This question is a follow up to an answer I gave here: What is the correct integral of $\frac{1}{x}$? After the algebra I said that 'This step of course gives the argument of $\log(x)$ the value $e$... and note that so far we have not specified a base for $\log(x)$ - the proof is true using any logarithm. For convenience we therefore give $\log(x)$ the base $e$ and denote it $\ln(x)$; consequently $\ln′(x)=1/x$ but given another base the numerator would be different.' And then quoted wikipedia which said the same thing in a different way. However WolframAlpha says '$\log(x)$ is the natural logarithm' when they give the answer in the title. So who is wrong? And why?

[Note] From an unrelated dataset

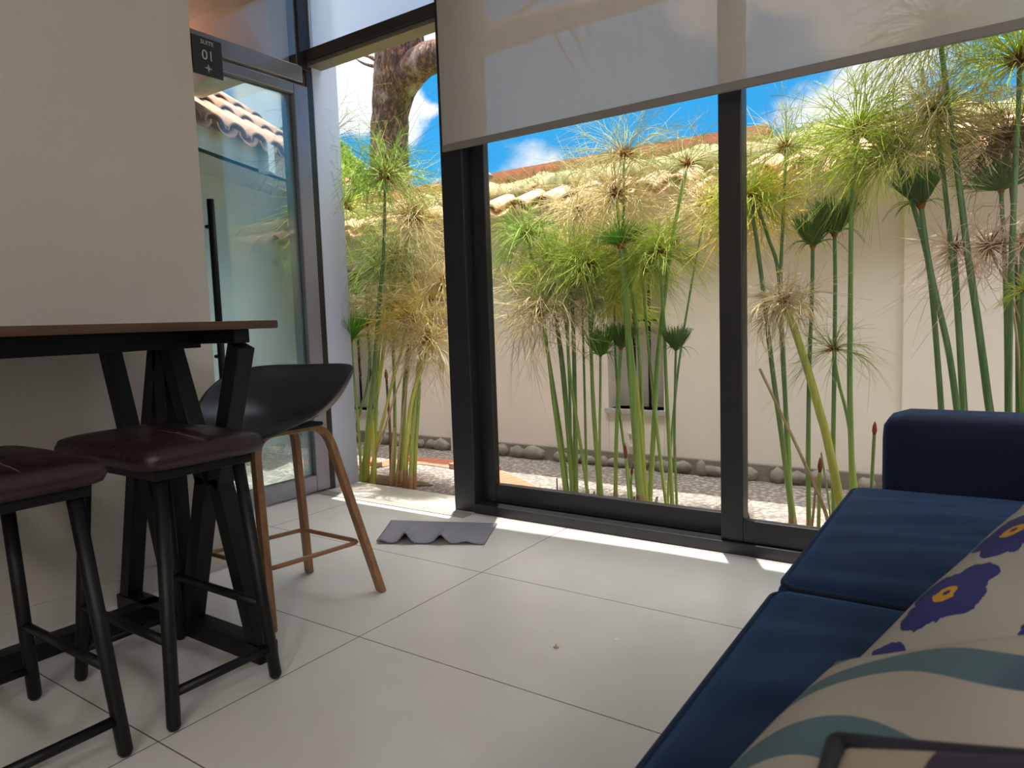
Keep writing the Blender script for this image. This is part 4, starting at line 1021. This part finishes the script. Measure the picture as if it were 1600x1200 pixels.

EDIT - I did some tests using the following python3 script:
from math import log #log is ln by default in python
#[c/(xp+ep) - c/xp]/ep = -c/(xp**2+ep*xp): finite derivative of 1/x
def numerint(a, b, c, eps):
ep = (b - a)/eps #one epsilon
intg = 0 #the numerical integral
xp = a #the current x point
for x in range(eps):
intg += c/xp*ep - 1/2*ep**2*c/(xp**2 + ep*xp)
xp += ep
print('Numerical integral of 1/x:', intg)
intgcalc = log(b) - log(a)
print('ln(b) - ln(a):', intgcalc, intg/intgcalc)
numerint(0.5, 2.5, 3, 10000)
#The derivative is log(e)/x to any base, what base can be raised by c to yield e?
The objective is to see what happens when we change the third numerint argument, set at 3 above. The third print statement in this case gives 3; in general it gives c. This means that even though the base of the logarithm is undetermined we can write it as a natural logarithm and just multiply it by $c$ instead of writing it in a different base. Wikipedia: 'Logarithms can be defined to any positive base other than 1, not only e. However, logarithms in other bases differ only by a constant multiplier from the natural logarithm, and are usually defined in terms of the latter.'
The base is the one that satisfies
$$\begin{align*} \frac1x &= \frac{d}{dx}\log_a x\\ &=\lim_{h\to0}\frac{\log_a(x+h)-\log_a x}{h}\\ &= \lim_{h\to0}\log_a\left(1+\frac hx\right)^{1/h}\\ &= \lim_{h\to0}\log_a\left(1+\frac hx\right)^{x/hx}\\ &= \frac1x\log_a\left[\lim_{h\to0}\left(1+\frac hx\right)^{x/h}\right]\\ \end{align*}$$
It happens that the limit is special enough to have a name $e$. If $a\ne e$, then there is an ugly scaling constant $\log_a e$ on the right hand side; otherwise, that constant $\log_e e = 1$.
So, $a$ is the base chosen to make $\frac{d}{dx}\log_a x$ free of scaling constants other than $1$.